Scan the material and copy every line in which "this" appears.

■ **Provided entries**:

--- begin ---

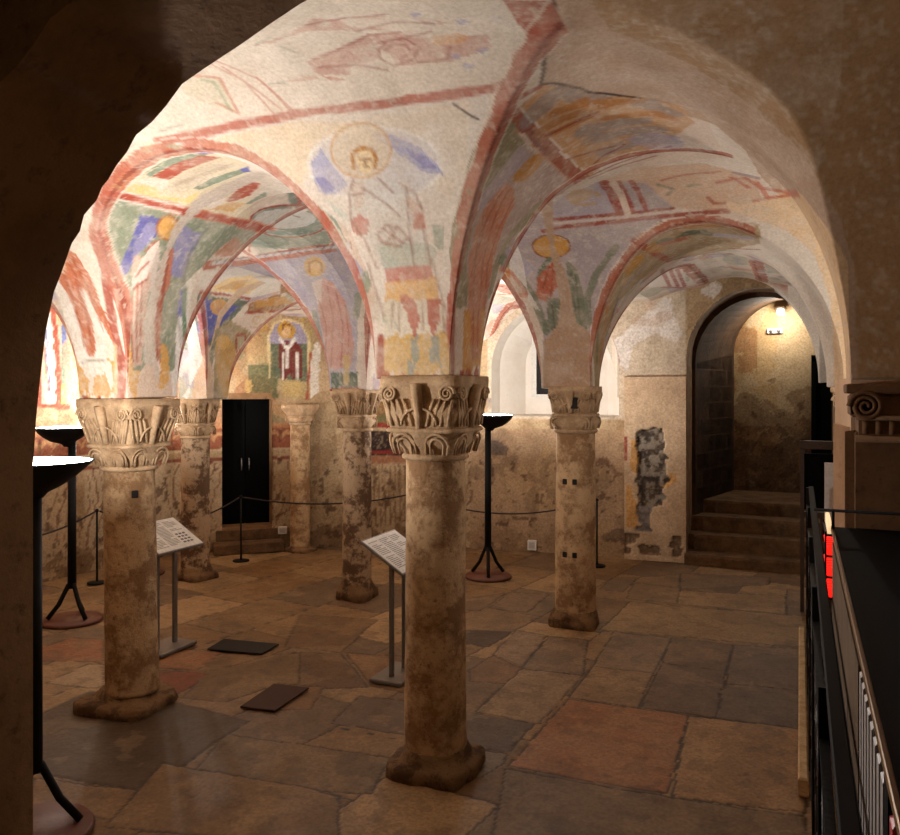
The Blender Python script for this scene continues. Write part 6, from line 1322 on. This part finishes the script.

--- end ---
--- begin ---

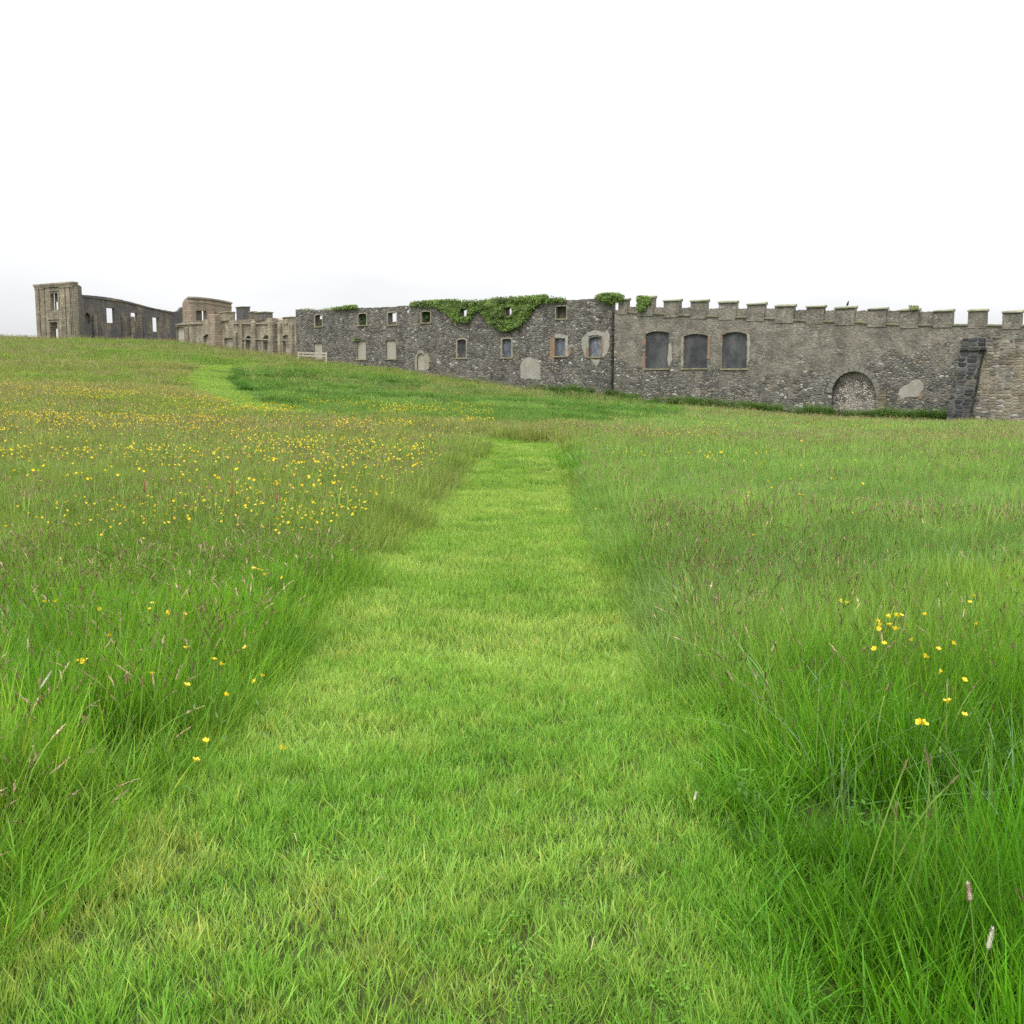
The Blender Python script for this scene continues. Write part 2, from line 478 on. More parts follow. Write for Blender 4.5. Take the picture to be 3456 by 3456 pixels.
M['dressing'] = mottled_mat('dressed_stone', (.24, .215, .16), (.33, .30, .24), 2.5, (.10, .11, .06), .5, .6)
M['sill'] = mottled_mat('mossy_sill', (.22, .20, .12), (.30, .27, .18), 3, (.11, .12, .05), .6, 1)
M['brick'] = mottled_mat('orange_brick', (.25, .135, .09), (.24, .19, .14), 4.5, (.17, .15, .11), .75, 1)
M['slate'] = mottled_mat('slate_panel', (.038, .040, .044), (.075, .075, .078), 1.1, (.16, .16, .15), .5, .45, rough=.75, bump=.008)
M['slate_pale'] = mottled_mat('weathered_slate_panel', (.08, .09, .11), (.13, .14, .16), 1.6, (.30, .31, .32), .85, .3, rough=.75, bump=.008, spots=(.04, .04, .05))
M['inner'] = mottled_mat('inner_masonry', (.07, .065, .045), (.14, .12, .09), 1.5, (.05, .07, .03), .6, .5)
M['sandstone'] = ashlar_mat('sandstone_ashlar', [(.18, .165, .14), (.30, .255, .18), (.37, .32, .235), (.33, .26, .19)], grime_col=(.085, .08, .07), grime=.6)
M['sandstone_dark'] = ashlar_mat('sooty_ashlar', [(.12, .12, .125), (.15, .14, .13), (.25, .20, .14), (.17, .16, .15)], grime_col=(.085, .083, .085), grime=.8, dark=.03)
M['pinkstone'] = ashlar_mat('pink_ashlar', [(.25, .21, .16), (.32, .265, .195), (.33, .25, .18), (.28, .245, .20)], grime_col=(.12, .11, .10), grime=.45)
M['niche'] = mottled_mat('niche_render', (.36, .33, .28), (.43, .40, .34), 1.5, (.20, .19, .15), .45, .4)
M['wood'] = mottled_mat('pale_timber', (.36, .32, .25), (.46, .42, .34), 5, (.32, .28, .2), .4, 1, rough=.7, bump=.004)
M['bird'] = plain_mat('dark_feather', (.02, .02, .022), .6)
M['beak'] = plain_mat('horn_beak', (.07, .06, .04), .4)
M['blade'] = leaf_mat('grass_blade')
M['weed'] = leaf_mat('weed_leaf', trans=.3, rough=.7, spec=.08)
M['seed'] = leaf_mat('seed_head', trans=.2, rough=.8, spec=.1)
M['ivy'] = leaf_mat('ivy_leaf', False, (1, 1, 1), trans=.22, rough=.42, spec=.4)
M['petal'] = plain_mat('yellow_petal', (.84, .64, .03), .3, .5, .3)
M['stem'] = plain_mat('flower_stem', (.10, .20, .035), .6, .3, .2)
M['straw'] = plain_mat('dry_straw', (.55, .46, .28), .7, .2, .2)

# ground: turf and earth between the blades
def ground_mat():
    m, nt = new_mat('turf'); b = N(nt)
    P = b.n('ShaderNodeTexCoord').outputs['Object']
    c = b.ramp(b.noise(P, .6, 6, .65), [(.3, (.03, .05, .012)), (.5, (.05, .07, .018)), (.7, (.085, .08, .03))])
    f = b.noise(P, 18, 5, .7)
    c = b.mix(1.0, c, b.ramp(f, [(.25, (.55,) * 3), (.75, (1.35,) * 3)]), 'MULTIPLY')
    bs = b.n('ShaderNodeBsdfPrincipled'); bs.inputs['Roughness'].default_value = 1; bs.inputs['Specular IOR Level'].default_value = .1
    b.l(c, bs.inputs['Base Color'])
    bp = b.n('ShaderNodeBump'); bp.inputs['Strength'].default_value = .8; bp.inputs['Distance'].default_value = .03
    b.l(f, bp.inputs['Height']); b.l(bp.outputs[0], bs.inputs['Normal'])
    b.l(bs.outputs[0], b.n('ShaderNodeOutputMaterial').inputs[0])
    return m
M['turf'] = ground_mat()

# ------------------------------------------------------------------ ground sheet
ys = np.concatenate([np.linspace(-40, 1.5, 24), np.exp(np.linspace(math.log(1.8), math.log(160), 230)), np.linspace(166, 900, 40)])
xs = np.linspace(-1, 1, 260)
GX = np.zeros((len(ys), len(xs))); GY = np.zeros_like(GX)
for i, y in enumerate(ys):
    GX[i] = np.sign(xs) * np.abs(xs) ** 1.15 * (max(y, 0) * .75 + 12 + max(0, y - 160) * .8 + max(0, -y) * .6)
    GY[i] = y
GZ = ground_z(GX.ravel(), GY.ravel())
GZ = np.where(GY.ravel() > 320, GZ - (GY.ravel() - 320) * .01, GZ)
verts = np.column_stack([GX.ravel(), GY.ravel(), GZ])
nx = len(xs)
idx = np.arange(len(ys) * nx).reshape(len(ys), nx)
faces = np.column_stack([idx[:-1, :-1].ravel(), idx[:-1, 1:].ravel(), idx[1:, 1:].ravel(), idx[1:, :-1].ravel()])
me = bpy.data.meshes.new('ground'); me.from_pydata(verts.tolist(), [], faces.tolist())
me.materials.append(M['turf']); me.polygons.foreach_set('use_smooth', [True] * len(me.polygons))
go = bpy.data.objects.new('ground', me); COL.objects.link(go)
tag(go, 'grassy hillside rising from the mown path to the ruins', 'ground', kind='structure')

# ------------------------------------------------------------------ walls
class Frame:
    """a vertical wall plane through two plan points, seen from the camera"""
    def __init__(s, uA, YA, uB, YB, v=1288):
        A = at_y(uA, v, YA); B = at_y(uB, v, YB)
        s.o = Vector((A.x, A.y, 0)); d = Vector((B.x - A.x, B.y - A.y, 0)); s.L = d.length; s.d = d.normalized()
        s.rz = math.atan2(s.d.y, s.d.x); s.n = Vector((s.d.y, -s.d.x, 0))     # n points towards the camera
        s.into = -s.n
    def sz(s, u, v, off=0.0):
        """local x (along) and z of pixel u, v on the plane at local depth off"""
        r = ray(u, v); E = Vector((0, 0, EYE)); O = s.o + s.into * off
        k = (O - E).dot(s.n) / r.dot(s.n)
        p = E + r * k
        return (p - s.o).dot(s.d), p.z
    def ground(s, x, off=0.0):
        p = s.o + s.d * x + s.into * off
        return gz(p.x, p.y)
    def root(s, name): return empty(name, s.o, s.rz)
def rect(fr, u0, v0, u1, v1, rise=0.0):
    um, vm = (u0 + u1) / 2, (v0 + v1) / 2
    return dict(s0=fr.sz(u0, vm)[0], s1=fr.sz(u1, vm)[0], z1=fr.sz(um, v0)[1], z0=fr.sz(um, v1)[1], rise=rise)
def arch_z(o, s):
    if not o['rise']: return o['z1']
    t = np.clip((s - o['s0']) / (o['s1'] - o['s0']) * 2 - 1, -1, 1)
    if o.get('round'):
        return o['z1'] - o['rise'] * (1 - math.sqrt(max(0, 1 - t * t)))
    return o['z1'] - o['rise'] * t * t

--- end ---

■ **The output**:
The Blender Python script for this scene continues. Write part 6, from line 1322 on. This part finishes the script.
The Blender Python script for this scene continues. Write part 2, from line 478 on. More parts follow. Write for Blender 4.5. Take the picture to be 3456 by 3456 pixels.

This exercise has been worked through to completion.